A falta de arrependimento acarreta o juízo divino: “Quando não, em breve virei a ti e tirarei o teu castiçal do seu lugar, se não te arrependeres” (v. 5). Champin, citando outro autor, nos apresenta o triste desfecho de uma igreja vibrante em Éfeso: “O seu candeeiro foi removido do seu lugar por séculos; a pequena vila islâmica mais próxima do antigo local da cidade não possui um único crente em sua modesta população: o seu templo é um amontoado de ruínas disformes; o seu porto é agora uma poça tomada pelos juncos; a galinhola real prolifera em meio aos charcos estagnados e pestilentos; a malária e o esquecimento predominam naquele lugar onde uma antiga civilização já resplandeceu, entre cenas das mais grosseiras superstições e dos pecados mais degradantes.” (Farrar, Life and Work of Paul, ii.43-44).

Muitas igrejas locais ao redor do mundo, que eram vigorosas, deixaram de existir, e hoje seus templos estão em ruínas; tornaram-se bares, locais de entretenimento ou até mesmo casas noturnas.
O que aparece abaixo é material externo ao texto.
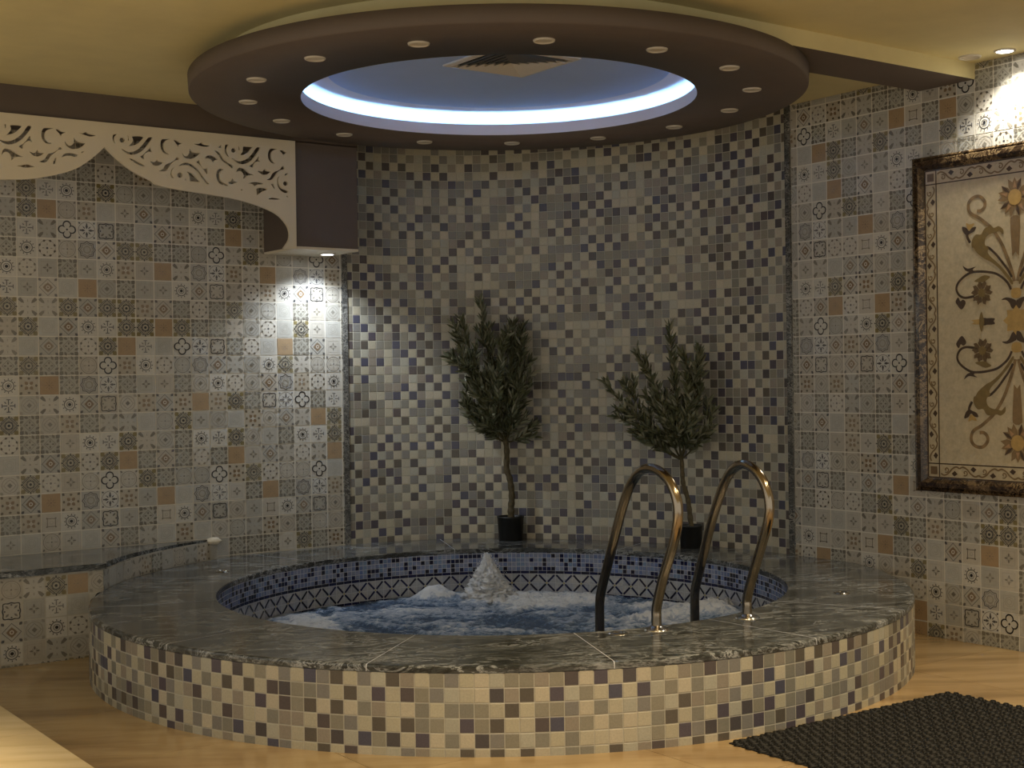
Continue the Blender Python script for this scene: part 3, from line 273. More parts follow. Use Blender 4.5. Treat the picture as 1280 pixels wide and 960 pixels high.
def motif(t):
    o = []; q = PI/4
    if t == 'C': o += ringf(clover(.23, .16), clover(.245, .215), 48, 'd')+discf(0, 0, .05, 'd')
    elif t == 'W':
        o += ringf(.25, .285, 24, 'd')+ringf(.13, .16, 16, 'k')+discf(0, 0, .085, 'd', 8)
        for k in range(12): o += rect(*rp(.345, k*PI/6), .07, .04, k*PI/6, 'd')
    elif t == 'X':
        for k in range(4):
            a = k*PI/2; o += rect(*rp(.17, a), .24, .05, a, 'k')+rect(*rp(.31, a), .045, .20, a, 'k')+leaf(*rp(.22, a+q), .16, .06, a+q, 'k')
    elif t == 'O':
        o += rect(0, 0, .93, .93, 0, 'o')+discf(0, 0, .05, 'b', 8)
        for k in range(8): o += leaf(*rp(.16, k*q), .18, .03, k*q, 'b')
    elif t == 'D':
        for k in range(4):
            a = q+k*PI/2; o += leaf(*rp(.50, a), .28, .24, a, 'v')
        o += ringf(star_r(4, .43, .315), star_r(4, .385, .28), 24, 'd')+ringf(star_r(8, .25, .20), .15, 32, 'k')+discf(0, 0, .07, 'd', 8)+ringf(star_r(4, .32, .24), star_r(4, .295, .22), 16, 'n')
        for k in range(4): o += rect(*rp(.37, q+k*PI/2), .035, .34, q+k*PI/2, 'k')+discf(*rp(.45, k*PI/2), .04, 'd', 6)+discf(*rp(.40, k*PI/2+.3), .03, 'd', 6)+discf(*rp(.40, k*PI/2-.3), .03, 'd', 6)
    elif t == 'S': o += ringf(star_r(8, .46, .375), star_r(8, .425, .34), 32, 'd')+ringf(star_r(8, .36, .285), star_r(8, .335, .265), 32, 'k')+ringf(.14, .20, 16, 'l')
    elif t == 'K':
        o += ringf(.415, .44, 28, 'm')
        for k in range(8): o += leaf(*rp(.20, k*q), .26 if k % 2 == 0 else .2, .12 if k % 2 == 0 else .06, k*q, 'k')
        for k in range(4): o += discf(*rp(.33, k*PI/2), .04, 'd', 6)+leaf(*rp(.53, q+k*PI/2), .12, .10, q+k*PI/2, 'k')
    elif t == 'R':
        f = lambda t: .37*(abs(math.cos(t))**6+abs(math.sin(t))**6)**(-1/6)*(1+.05*math.cos(8*t))
        o += ringf(lambda t: f(t)+.035, lambda t: f(t)-.02, 40, 'd')
        for k in range(4): o += leaf(*rp(.27, q+k*PI/2), .22, .10, q+k*PI/2, 'm')+leaf(*rp(.3, k*PI/2), .1, .1, k*PI/2, 'k')
    elif t == 'M':
        o += ringf(star_r(4, .44, .315), star_r(4, .405, .29), 16, 'k')+ringf(.0, star_r(4, .25, .19), 16, 'b')+ringf(.06, .1, 10, 'w')
        for k in range(4): o += leaf(*rp(.56, q+k*PI/2), .20, .14, q+k*PI/2, 'k')
    elif t == 'G':
        o += discf(0, 0, .06, 'k', 8)+ringf(.40, .42, 24, 'l')
        for k in range(8):
            a = q/2+k*q; o += leaf(*rp(.40, a), .17, .11, a+PI/2, 'n')
        for k in range(4): o += leaf(*rp(.2, k*PI/2), .14, .04, k*PI/2, 'm')
    elif t == 'T':
        o += ringf(.40, .425, 28, 'm')+ringf(.31, .325, 24, 'l')+discf(0, 0, .04, 'k', 6)
        for k in range(4): o += leaf(*rp(.2, k*PI/2), .2, .05, k*PI/2, 'l')+leaf(*rp(.56, q+k*PI/2), .16, .1, q+k*PI/2, 'm')
    elif t == 'Q':
        for k in range(4): o += rect(*rp(.20, k*PI/2), .035, .44, k*PI/2, 'n')+discf(*rp(.31, q+k*PI/2), .045, 'n', 6)
        o += ringf(.07, .09, 8, 'l')
    elif t == 'P':      # corner petals
        for k in range(4):
            a = q+k*PI/2; o += leaf(*rp(.50, a), .24, .17, a+.7, 'm')+leaf(*rp(.50, a), .24, .17, a-.7, 'm')+leaf(*rp(.40, a), .30, .15, a, 'm')+rect(*rp(.30, k*PI/2), .12, .04, k*PI/2, 'l')
        o += leaf(0, 0, .12, .12, q, 'l')
    elif t == 'E':      # grey damask
        o += ringf(star_r(4, .30, .22), star_r(4, .27, .2), 16, 'm')
        for k in range(8): o += leaf(*rp(.42, k*q+q/2), .24, .13, k*q+q/2+.9, 'm')
        for k in range(4): o += leaf(*rp(.54, q+k*PI/2), .26, .22, q+k*PI/2, 'm')+leaf(*rp(.14, k*PI/2), .16, .09, k*PI/2, 'm')+discf(*rp(.43, k*PI/2), .04, 'l', 6)
    elif t == 'B':      # brown damask
        for k in range(4):
            a = k*PI/2; o += leaf(*rp(.17, a+q), .24, .17, a+q, 'b')+leaf(*rp(.36, a), .16, .12, a+PI/2, 'n')+leaf(*rp(.55, a+q), .18, .14, a+q, 'n')
        o += ringf(.05, .08, 8, 'w')
    elif t == 'F':      # small flower
        for k in range(4): o += leaf(*rp(.14, k*PI/2), .2, .09, k*PI/2, 'm')+leaf(*rp(.11, q+k*PI/2), .12, .05, q+k*PI/2, 'l')
        o += ringf(.44, .455, 4, 'l', a0=q, a1=q+2*PI)
    elif t == 'N': o += ringf(.22, .235, 8, 'l')+ringf(.12, .135, 8, 'l')+ringf(.41, .425, 4, 'l', a0=q, a1=q+2*PI)
    elif t == 'Y':      # circle with diamond
        o += ringf(.36, .395, 24, 'l')+ringf(star_r(4, .31, .235), star_r(4, .285, .215), 16, 'm')+ringf(0, star_r(4, .13, .09), 8, 'm')
        for k in range(4): o += leaf(*rp(.56, q+k*PI/2), .16, .2, q+k*PI/2, 'l')
    return o
KINDS = 'CWXODSKRMGTQPEBFNY'
MOT = {t: motif(t) for t in KINDS}
FILL = 'PPEEEBBFFFNNYYYTMGDEP'
BASE = [srgb(186, 182, 172), srgb(178, 176, 168), srgb(192, 188, 178), srgb(176, 174, 166), srgb(184, 178, 166)]
BASET = {'C': srgb(198, 196, 188), 'W': srgb(204, 201, 192), 'X': srgb(200, 198, 190), 'K': srgb(206, 206, 202), 'G': srgb(200, 196, 186), 'E': srgb(174, 172, 162),
         'B': srgb(180, 172, 156), 'N': srgb(184, 183, 176), 'D': srgb(182, 176, 158), 'S': srgb(178, 176, 170), 'Q': srgb(190, 184, 172)}
def clip_u(poly, lim, sgn):
    out = []; n = len(poly)
    for i in range(n):
        a, b = poly[i], poly[(i+1) % n]; da, db = (lim-a[0])*sgn, (lim-b[0])*sgn
        if da >= 0: out.append(a)
        if (da > 0 > db) or (da < 0 < db):
            t = da/(da-db); out.append((a[0]+(b[0]-a[0])*t, a[1]+(b[1]-a[1])*t))
    return out
def tile_field(mb, fn, u0, pu, z0, pz, irange, jrange, table, umin, umax, seed, zmin=-1, zmax=9):
    """fn(u, z, lift) -> point; tiles of pitch pu x pz; table[(i, j)] gives the motif"""
    rnd = random.Random(seed)
    for j in jrange:
        for i in irange:
            t = table.get((i, j)) or rnd.choice(FILL)
            if t == '.': t = rnd.choice(FILL)
            base = BASET.get(t, rnd.choice(BASE)); k = rnd.uniform(.94, 1.04); base = tuple(x*k for x in base[:3])+(1,)
            cu, cz = u0+(i+.5)*pu, z0+(j+.5)*pz
            if cz-pz/2 > zmax or cz+pz/2 < zmin: continue
            def put(poly, col, lift):
                pts = [(cu+x*pu, cz+y*pz) for x, y in poly]
                pts = clip_u(clip_u(pts, umax, 1), umin, -1)
                if len(pts) < 3: return
                for lim, sg in ((zmax, 1), (zmin, -1)):
                    pts = [(b, a) for a, b in clip_u([(b, a) for a, b in pts], lim, sg)]
                    if len(pts) < 3: return
                mb.face([fn(u, z, lift) for u, z in pts], col)
            h = .5-.0027/pu
            put([(-h, -h), (h, -h), (h, h), (-h, h)], base, .0015)
            fade = rnd.uniform(.0, .30)
            for q_, (poly, c) in enumerate(MOT[t]):
                col = INK[c]; f = fade if c not in 'do' else fade*(0 if t in 'CW' else .4)
                put(poly, tuple(col[q]*(1-f)+base[q]*f for q in range(3))+(1,), .0020+.00004*q_)
def table_of(g):
    i0, j1, rows = g; return {(i0+i, j1-j): KINDS[ch] for j, row in enumerate(rows) for i, ch in enumerate(row) if ch >= 0}

# ---- walls
def wall(name, boxes, field):
    g = MB(); 
    for b in boxes: g.box(*b)
    t = MB(); field(t)
    n = len(g.f); g.v, off = g.v+t.v, len(g.v)
    g.f += [tuple(i+off for i in f) for f in t.f]; g.c += t.c; g.m += [1]*len(t.f); g.sm += t.sm
    return struct(g.build(name, [M_tgrout, M_tile]))
wall('wall_left', [(X0, LY, -.1, 4.14, LY+.12, CEIL+.1)],
     lambda t: tile_field(t, lambda u, z, l: (u, LY-l, z), 2.1469, .1081, .8584, .1059, range(-22, 19), range(-9, 19), table_of(GL), X0, 4.108, 3, 0, CEIL))
wall('wall_right', [(RX, Y0, -.1, RX+.12, 5.37, CEIL+.1)],
     lambda t: tile_field(t, lambda u, z, l: (RX-l, 5.3236-u, z), 0, .10573, .704, .1056, range(-1, 62), range(-7, 21), table_of(GR), -.052, 6.5, 5, 0, CEIL))

# ---- woven mosaic (niche and tub)
MOS = {'D': [srgb(84, 84, 100), srgb(92, 84, 84), srgb(84, 80, 82), srgb(98, 92, 84), srgb(88, 82, 92)], 'L': [srgb(186, 180, 160), srgb(194, 186, 166), srgb(180, 178, 164), srgb(188, 182, 160)],
       'M': [srgb(146, 142, 128), srgb(138, 136, 126), srgb(152, 144, 132), srgb(134, 132, 128)]}
def mosaic(mb, path, zs, seed, lift=.0016, ht=.0025, gap=.0019, flip=1, pitch=.0535):
    rnd = random.Random(seed)
    L = [0]
    for a, b in zip(path, path[1:]): L.append(L[-1]+math.dist(a, b))
    n = round(L[-1]/pitch); 
    def at(s):
        s = max(0, min(L[-1]-1e-9, s)); k = max(i for i in range(len(L)-1) if L[i] <= s) if s < 1e-9 else next(i for i in range(len(L)-1) if L[i+1] > s)
        t = (s-L[k])/(L[k+1]-L[k]); a, b = path[k], path[k+1]
        d = Vector((b[0]-a[0], b[1]-a[1])).normalized(); return Vector((a[0]+(b[0]-a[0])*t, a[1]+(b[1]-a[1])*t)), Vector((d.y, -d.x))*flip
    P = [(at(i*L[-1]/n)) for i in range(n+1)]
    prev = [None]*(n+1)
    for j, (za, zb) in enumerate(zs):
        left = None
        for i in range(n):
            par = (i+j) % 2
            r = rnd.random()
            if par: k = 'D' if r < .50 else ('M' if r < .90 else 'L')
            else: k = 'L' if r < .66 else ('M' if r < .96 else 'D')
            if k == 'D' and (left == 'D' or prev[i] == 'D') and rnd.random() < .45: k = 'M'
            left = k; prev[i] = k
            c = rnd.choice(MOS[k]); q = rnd.uniform(.93, 1.05); c = (c[0]*q, c[1]*q, c[2]*q, 1)
            (a, na), (b, nb) = P[i], P[i+1]; g = gap/(b-a).length; a2, b2 = a.lerp(b, g), a.lerp(b, 1-g); e = g*1.8
            a3, b3 = a.lerp(b, e), a.lerp(b, 1-e); dz = gap*.8
            o = [(*(a2+na*.0005), za+gap), (*(b2+nb*.0005), za+gap), (*(b2+nb*.0005), zb-gap), (*(a2+na*.0005), zb-gap)]
            p = [(*(a3+na*lift), za+gap+dz), (*(b3+nb*lift), za+gap+dz), (*(b3+nb*lift), zb-gap-dz), (*(a3+na*lift), zb-gap-dz)]
            mb.add(o+p, [(4, 5, 6, 7), (0, 1, 5, 4), (1, 2, 6, 5), (2, 3, 7, 6), (3, 0, 4, 7)], c, 1)
g = MB(); n = len(NICHE)
outs = [(p[0]+.1*(p[0]-4.2)/1.6, p[1]+.1*(p[1]-5.6)/1.9) for p in NICHE]
vs = [(*p, -.1) for p in NICHE]+[(*p, CEIL+.1) for p in NICHE]+[(*p, -.1) for p in outs]+[(*p, CEIL+.1) for p in outs]
g.add(vs, [(i, i+1, n+i+1, n+i) for i in range(n-1)]+[(2*n+i, 3*n+i, 3*n+i+1, 2*n+i+1) for i in range(n-1)]+[(i, n+i, 3*n+i, 2*n+i) for i in (0, n-1)])
zs = [(RIM-.02+k*.0533, RIM-.02+(k+1)*.0533) for k in range(48)]
mosaic(g, NICHE, zs, 11, flip=1)
struct(g.build('wall_niche', [M_grout, M_mosaic]))
g = MB(); g.box(4.104, LY-.014, RIM, 4.137, LY+.02, CEIL); struct(g.build('trim_1', M_trim))
g = MB(); g.box(RX-.014, 5.372, RIM, RX+.02, 5.408, CEIL); struct(g.build('trim_2', M_trim))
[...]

Certamente, em algum momento, elas deixaram de dar primazia a Cristo e não se arrependeram. E nós, que futuro estamos escrevendo?

Conclusão

Precisamos avaliar o que Cristo significa para nós e o lugar que Ele ocupa em nossas vidas. Ele é o primeiro? Digo, não somente em nossos discursos, mas na prática. Há algo que amamos mais que a Cristo e que precisa ser deposto do lugar que é dEle?

Sobre a vida que levamos e o que fazemos, a nossa motivação qual é? Fazemos tudo pensando em Cristo como nosso amado Senhor, tendo Ele primazia em nossas vidas? Ou somos levados por outras motivações?

Há algo do qual devamos nos arrepender?